The beginnings of this fruitful partnership can be traced to 1765, when the Board of Trustees requested one of its members to “procure a number of buttonwood trees … in order to be planted round the college yard,” but Princeton’s landscape was first systematically cultivated under President James McCosh, an avid gardener who sought to recreate the noble parks that dotted his native Britain. Princeton’s first consulting landscape architect was one of our nation’s best. Between 1912 and 1943, Beatrix Farrand, the only woman to co-found the American Society of Landscape Architects, worked closely with the University’s first supervising architect, Ralph Adams Cram, and his successor, Stephen Voorhees ’00, to create the harmonious marriage of plant and stone we know today.

The landscape she bequeathed to us is beautiful as well as practical. Writing more than 80 years ago, she noted, “Spaces must be kept free, walks must lead where the traffic requirements make them necessary, and nothing should be attempted in the way of ornamentation which is either flimsy in character or inappropriate to the use of many thousands of young men.” Hence her abundant use of wall plants, be it “a varied mass of ivy” or “garlands of wisteria” or “the pink weeping cherry and climbing hydrangea”; her preference for plantings, such as evergreens, that would complement the academic year; and her avoidance of self-indulgent touches that could interfere with the lines and purposes of Princeton’s architecture. Today, every effort has been made to preserve her vision, most recently along Blair Walk, where the flagstones and border of Japanese yews have been painstakingly restored. More broadly, we continue to foster what Cram described as “the revelation of the unexpected”—broad vistas and intimate spaces that offer glimpses of the whole while accentuating the uniqueness of Princeton’s parts.

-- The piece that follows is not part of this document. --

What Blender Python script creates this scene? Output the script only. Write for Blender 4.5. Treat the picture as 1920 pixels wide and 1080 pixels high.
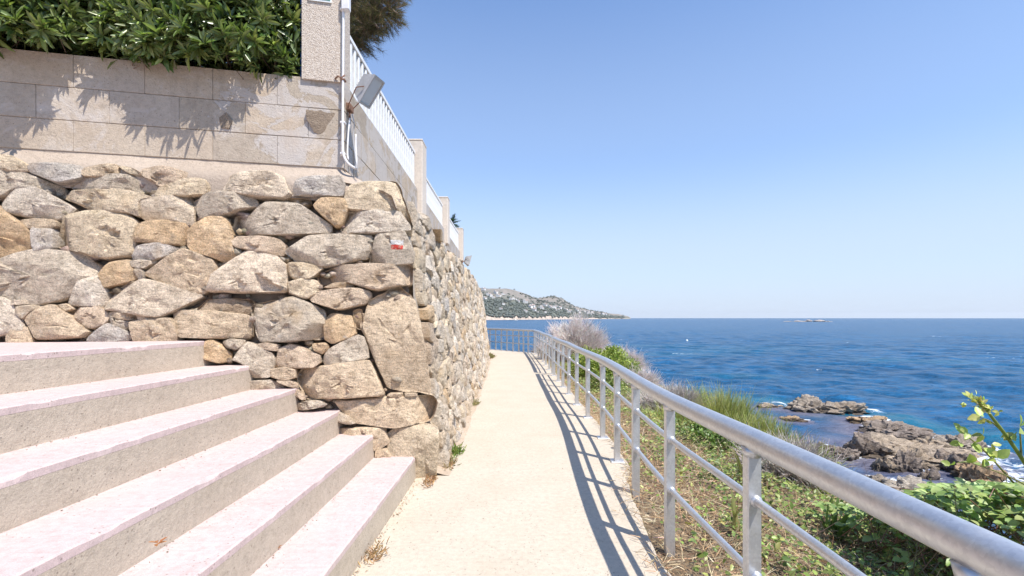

Examples of the former include the forceful east-west axes of Shapiro and Goheen Walks; the view from Streicker Bridge on Washington Road, which stretches to Cleveland Tower on the grounds of the Graduate College; and the future home of the Lewis Center for the Arts, which will anchor a southern extension of Blair Walk while opening a new approach to the east along Baker Lane. Conversely, Princeton remains committed to creating relatively secluded spots that serve as quiet havens or as a means of drawing together academic and residential subsets of our University community. There is, for example, the serene memorial garden created to honor the 13 alumni who lost their lives on September 11, 2001; the grassy amphitheater that surprises visitors to the newly reconstructed Butler College; and, looking to the future, the multi-level gardens of the Andlinger Center for Energy and the Environment. The plan for this site calls for three buildings that will, in effect, become the gardens’ walls, with the gardens themselves bringing light and greenery to even the below-grade level of the complex. Befitting a center focused on environmental challenges, nature will be immediately accessible to all who work there.

This is also true of the new Frick Chemistry Laboratory, but in a very different way. The second largest academic building on our campus is nestled in the woods that border Washington Road, which tempers the scale of this gleaming mass of glass and aluminum. It is here—and on the site of the emerging neuroscience and psychology buildings across the way—that the park-like Princeton of Farrand gives way to a wilder and, until quite recently, under-appreciated feature of our landscape. Indeed, the woods that occupy this area have assumed a new aesthetic and ecological importance as the University has expanded southward toward Lake Carnegie. Under Princeton’s 2008 Campus Plan and through the efforts of our current consulting landscape architect, Michael Van Valkenburgh Associates, the woods are being renewed and enlarged, creeping round the southern and western flanks of Whitman College and further up Elm Drive, to cite just two examples. Since 2007, we have seen a net increase of 1,956 trees on campus, and this, coupled with the creation of “rain gardens” and “green roofs,” has played a significant role in managing storm water and restoring threatened habitats. The most striking evidence of this rebalancing can be found on the eastern side of Washington Road, where a streambed extending from Streicker Bridge to Lake Carnegie has been rebuilt after many years of erosion due to poor storm water management.

Whether the human hand is barely apparent, as in these woods, or whether it has made its presence felt for generations, Princeton’s landscape is a source of endless delight and solace. And that is as it should be. As Farrand once put it, “No life is well rounded without the subtle inspiration of beauty … beauty brings to it refreshment and renewal.” Such is nature’s gift to Princeton, and the trust that falls to us as its custodians.